My dilemma is something that happened to me recently. Several months ago, at the start of my freshman year, I started a writing club at my school and became the president. Fast-forward to now, and we just did the elections for the upcoming here. I was not voted into any kind of officer role at all, while my VP became the new president. What bothers me is that I don’t feel as bad about it as I should. In fact…I feel kind of relieved. Unfortunately, I feel like I’m what I call an “ideaist”: I can come up with a lot of ideas and get really excited about things, and have this amazing vision…but I don’t want to deal with all the messy details of following through and making sure they happen. I’d rather delegate to other people and let them make it happen. Delegation IS an important part of being a leader…trouble is, I think I was rapidly changing from “delegating” to “not caring enough/coming up with excuses to do all the things required of a president”. Great leader, huh?

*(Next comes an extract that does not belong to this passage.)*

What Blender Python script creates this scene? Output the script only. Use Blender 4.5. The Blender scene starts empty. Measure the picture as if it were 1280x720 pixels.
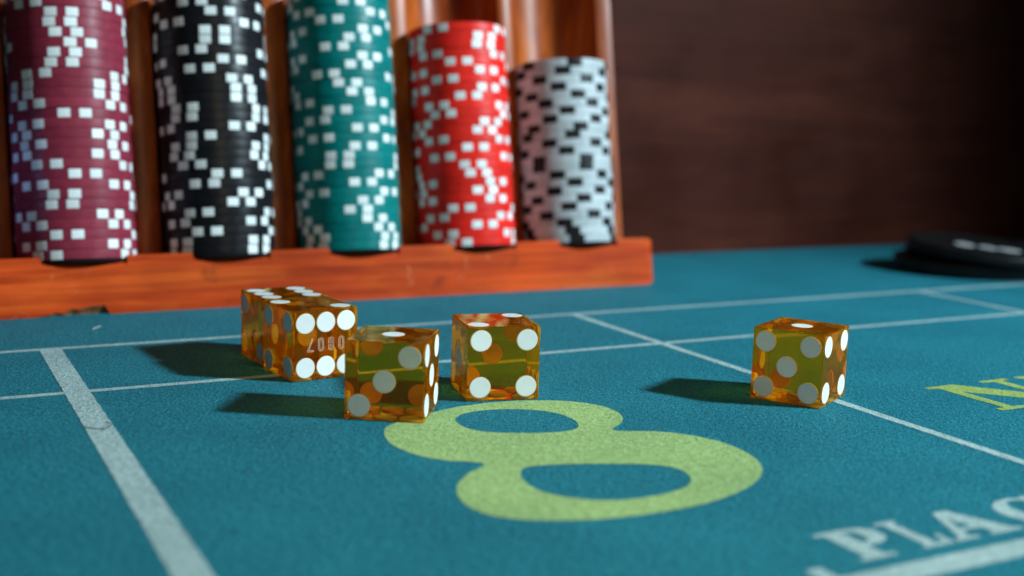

Meh – I wouldn’t knock your leadership skills.  You started a club from scratch, ran it for awhile, decide to delegate duties (as you said – good leaders must delegate), then got tired of the day to day grind.  It happens.  It doesn’t mean you’re not a good leader, it just means you got tired of this particular venture.

Problem is, I get completely stressed out when I try to start giving up all my time to being a club leader in addition to classes and- of course- writing. I developed the club in the first place so a resource could be provided for writers like me, but I find instead that it saps up the time I use for writing (I’m sure an experienced leader could have warned me about that). I find I’m much happier when I’m being delegated to in the club and can write as well as be a cog in the wheel, so to speak. Many of the items on “Signs of Immature Leaders” lists fit me to a tee.

So, my question is, is this an instrinsic thing? Am I immature because of my age? Did I jump into things too fast and try to do too much at once as a freshman, or am I a total slacker for wanting to be the person behind the scenes instead of up in front of anyone, stressing out about all the things I have to do to maintain the club when I’d rather just get to know people and work with them one on one? I want to be a teacher and mentor someday, so essentially am I still a normal young padawan learning how to be a Jedi and a good leader through experiences and mistakes like this, or is this kind of passiveness and immaturity– separate from my classes and writing, which I tackle whole-heartedly and actively– something that’s going to follow me throughout the rest of my life, and how should I deal with it without stressing myself into the same situation all over again?
Thanks (and sorry for such a long message),

I think you’re being a bit too hard on yourself, Kelly.  You want to focus your time on your classes and writing, and not on running a writing club.  Sounds like your priorities are in order.

Also, as you said, you’re young.  Not in terms of years alive (although that sounds like it is the case too), but young in terms of life experience, leadership experience, etc.  It’s rare that a person is a natural born great leader.  You can have those tendencies – and it sounds like you likely do – but just like anything else, it’s a work in progress.  Remember, you have to be at least 35 years old to run for President of the United States, and the youngest one we ever elected was 43.  That’s not by accident.

You may be a bit wet behind the ears, but do you think someone who does not have the potential to be a good leader would spend time worrying on whether she was a good leader or not?  No, she wouldn’t.  The mere fact that you are thinking about your leadership skills is a good sign that you do have the potential to be a good leader.  You care, and that’s important.

Keep at it, Kelly!  You sound like you’re off to a good start.

What does everyone else think?  Am I on track, or way off base with Kelly here?

1 thought on “Can I Be A Leader From The Sidelines?”

  1. great work kelly. your leadership skills simply needs a work out-i mean working on them in order to have them sharpened. everyone sure gets tired of leading at some point but that resilience to forge ahead is built over time. so keep doing what you love, lead in style and you surely turn out better with time.